*Exercise goal:*
Output a single figure: the number of lines in which the word "this" appears.

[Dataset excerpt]
——

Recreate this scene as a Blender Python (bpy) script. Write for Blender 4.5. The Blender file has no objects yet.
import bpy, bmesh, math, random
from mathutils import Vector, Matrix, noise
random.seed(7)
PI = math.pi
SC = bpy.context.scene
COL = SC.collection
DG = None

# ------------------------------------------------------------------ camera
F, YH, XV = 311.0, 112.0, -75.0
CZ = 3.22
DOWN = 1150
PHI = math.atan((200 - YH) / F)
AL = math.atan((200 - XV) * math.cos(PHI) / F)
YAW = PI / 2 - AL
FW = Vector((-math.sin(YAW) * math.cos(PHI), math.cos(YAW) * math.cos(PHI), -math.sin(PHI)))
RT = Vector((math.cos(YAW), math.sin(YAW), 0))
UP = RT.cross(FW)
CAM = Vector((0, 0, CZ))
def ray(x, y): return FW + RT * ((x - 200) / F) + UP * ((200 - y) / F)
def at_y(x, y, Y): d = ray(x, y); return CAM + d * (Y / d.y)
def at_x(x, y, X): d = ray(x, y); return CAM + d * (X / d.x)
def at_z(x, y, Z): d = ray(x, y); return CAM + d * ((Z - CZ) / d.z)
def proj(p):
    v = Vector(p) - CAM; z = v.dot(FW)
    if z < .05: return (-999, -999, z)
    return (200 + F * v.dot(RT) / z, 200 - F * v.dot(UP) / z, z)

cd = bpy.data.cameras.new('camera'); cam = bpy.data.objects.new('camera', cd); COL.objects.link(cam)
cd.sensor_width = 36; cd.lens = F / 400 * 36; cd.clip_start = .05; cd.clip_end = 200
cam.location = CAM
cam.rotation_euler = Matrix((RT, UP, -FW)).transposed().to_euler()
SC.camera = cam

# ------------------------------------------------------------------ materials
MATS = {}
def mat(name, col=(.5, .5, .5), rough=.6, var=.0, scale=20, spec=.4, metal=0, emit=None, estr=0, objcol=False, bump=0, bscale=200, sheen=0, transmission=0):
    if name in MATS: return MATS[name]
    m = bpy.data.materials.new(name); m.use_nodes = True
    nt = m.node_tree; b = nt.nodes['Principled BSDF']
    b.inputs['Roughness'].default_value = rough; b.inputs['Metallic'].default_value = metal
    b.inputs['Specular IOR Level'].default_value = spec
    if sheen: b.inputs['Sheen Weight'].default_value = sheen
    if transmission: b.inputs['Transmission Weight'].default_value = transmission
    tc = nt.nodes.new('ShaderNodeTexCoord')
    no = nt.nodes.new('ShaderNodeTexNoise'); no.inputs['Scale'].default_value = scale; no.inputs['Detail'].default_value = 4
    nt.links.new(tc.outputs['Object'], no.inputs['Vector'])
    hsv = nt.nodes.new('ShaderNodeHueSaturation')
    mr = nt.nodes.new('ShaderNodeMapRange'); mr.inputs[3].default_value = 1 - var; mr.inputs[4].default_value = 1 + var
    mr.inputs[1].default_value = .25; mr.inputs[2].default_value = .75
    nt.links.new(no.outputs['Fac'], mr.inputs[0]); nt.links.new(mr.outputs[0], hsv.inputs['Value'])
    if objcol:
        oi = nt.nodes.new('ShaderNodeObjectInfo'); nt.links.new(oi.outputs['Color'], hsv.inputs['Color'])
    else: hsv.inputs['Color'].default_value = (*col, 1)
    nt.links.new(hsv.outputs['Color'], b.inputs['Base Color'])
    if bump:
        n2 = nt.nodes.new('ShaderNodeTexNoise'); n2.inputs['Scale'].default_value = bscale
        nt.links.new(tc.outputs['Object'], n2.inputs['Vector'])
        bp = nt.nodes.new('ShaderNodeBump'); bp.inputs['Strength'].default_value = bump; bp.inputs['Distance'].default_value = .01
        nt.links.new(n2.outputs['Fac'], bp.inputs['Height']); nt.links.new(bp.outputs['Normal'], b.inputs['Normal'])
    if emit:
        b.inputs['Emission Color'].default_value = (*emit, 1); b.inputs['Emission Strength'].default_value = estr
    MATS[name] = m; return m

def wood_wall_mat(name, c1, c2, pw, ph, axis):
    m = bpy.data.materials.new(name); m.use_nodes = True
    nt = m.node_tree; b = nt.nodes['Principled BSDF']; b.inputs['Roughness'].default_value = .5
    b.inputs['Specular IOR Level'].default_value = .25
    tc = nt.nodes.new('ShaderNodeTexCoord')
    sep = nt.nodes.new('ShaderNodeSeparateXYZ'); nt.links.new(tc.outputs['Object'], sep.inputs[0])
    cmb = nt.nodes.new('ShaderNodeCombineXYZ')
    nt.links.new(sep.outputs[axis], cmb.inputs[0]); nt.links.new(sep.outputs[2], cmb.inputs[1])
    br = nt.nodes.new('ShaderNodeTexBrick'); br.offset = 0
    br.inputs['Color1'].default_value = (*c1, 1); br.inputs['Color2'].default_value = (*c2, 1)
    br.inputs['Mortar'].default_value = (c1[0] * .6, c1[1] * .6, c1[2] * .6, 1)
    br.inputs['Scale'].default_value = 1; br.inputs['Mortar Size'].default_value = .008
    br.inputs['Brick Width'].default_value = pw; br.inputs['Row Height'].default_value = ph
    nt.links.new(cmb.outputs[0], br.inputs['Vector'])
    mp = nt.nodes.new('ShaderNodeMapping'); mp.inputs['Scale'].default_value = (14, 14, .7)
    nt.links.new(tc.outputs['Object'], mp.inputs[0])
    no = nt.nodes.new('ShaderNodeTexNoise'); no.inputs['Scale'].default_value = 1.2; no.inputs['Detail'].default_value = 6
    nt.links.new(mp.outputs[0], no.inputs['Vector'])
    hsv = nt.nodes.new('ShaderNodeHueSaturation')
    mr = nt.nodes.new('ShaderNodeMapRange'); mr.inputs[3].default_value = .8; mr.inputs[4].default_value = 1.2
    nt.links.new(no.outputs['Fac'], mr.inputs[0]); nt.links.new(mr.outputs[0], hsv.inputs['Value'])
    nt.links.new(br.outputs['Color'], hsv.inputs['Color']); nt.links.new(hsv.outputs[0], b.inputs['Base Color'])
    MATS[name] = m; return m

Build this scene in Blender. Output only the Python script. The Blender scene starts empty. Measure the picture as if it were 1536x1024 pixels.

——

*Output below:*
2